Его полное неприятие Маяковского вылилось в 1930 году в некролог, который можно назвать поступком, его не украсившим. Ходасевич, видимо, неделю колебался (на другой день после смерти Маяковского в «Возрождении» появилась статья о его самоубийстве, написанная не Ходасевичем), но потом все-таки решился, оправдывая себя тем, что в его отношении к Маяковскому нет ничего личного. «Завещание» Маяковского содержало в себе обращение к большевистскому правительству: «Товарищ правительство!» — и уже одно это делало его в глазах Ходасевича весьма причастным к советской власти. (Кстати, иногда и советские соратники Маяковского оказывали «медвежьи услуги» его посмертному образу: в одной из подборок Гулливера в «Возрождении» уже за 1933 год приведены смехотворные строки из поэмы Безыменского: «Но в тебе самом же, Маяковский, / Оказался сукин сын Дантес».)

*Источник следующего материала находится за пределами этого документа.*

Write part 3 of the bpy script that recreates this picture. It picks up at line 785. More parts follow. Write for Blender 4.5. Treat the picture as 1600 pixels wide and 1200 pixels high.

Маяковский так и остался для Ходасевича не крупным поэтом, но воспевателем и поэтому соучастником преступлений этой власти. Во вступлении к «некрологу» Ходасевич написал:
«История движется борьбой. Однако счастливы те возвышенные эпохи, когда над могилами недавних врагов с уважением склоняются головы и знамена. На нашу долю такое счастье не выпало. Перед могилами Ленина, Азефа, Дзержинского не преклонишься. Тяжкая участь наша — бороться с врагами опасными, сильными, но недостойными: даже именно своей недостойностью особенно сильными. И это в областях, столь, казалось бы, чистых, какова область поэзии. До наших времен в поэзии боролись различные правды — одна правда побеждала другую, добро сменялось иным добром. Врагам было легко уважать друг друга. Но в наше время правда и здесь столкнулась с самою ложью, за спиной наших врагов стоит не иное добро, но сама сила зла. Восемнадцать лет, с первого дня его появления, длилась моя литературная (отнюдь не личная) вражда с Маяковским. И вот — нет Маяковского. Но откуда мне взять уважение к его памяти?» И далее, сравнивая смерть Маяковского и смерть Есенина: «Не будем, однако же, думать, будто конец Маяковского в чем-то, кроме внешности, схож с концом Сергея Есенина. Там было большое, подлинное мучение души заблудшей, исковерканной, но в глубине — благородной, чистой и поэтической. Ни благородства, ни души, ни поэзии нет во всем облике Маяковского. Есенин умер с ненавистью к обманщикам и мучителям России — Маяковский, расшаркавшись, пожелал им „счастливо оставаться“». Как не понял Ходасевич, что это фраза была предсмертным ерничаньем несчастного человека? Роман Якобсон назвал очерк Ходасевича «пасквилями висельника, измывательством над критическим балансом своего же поколения».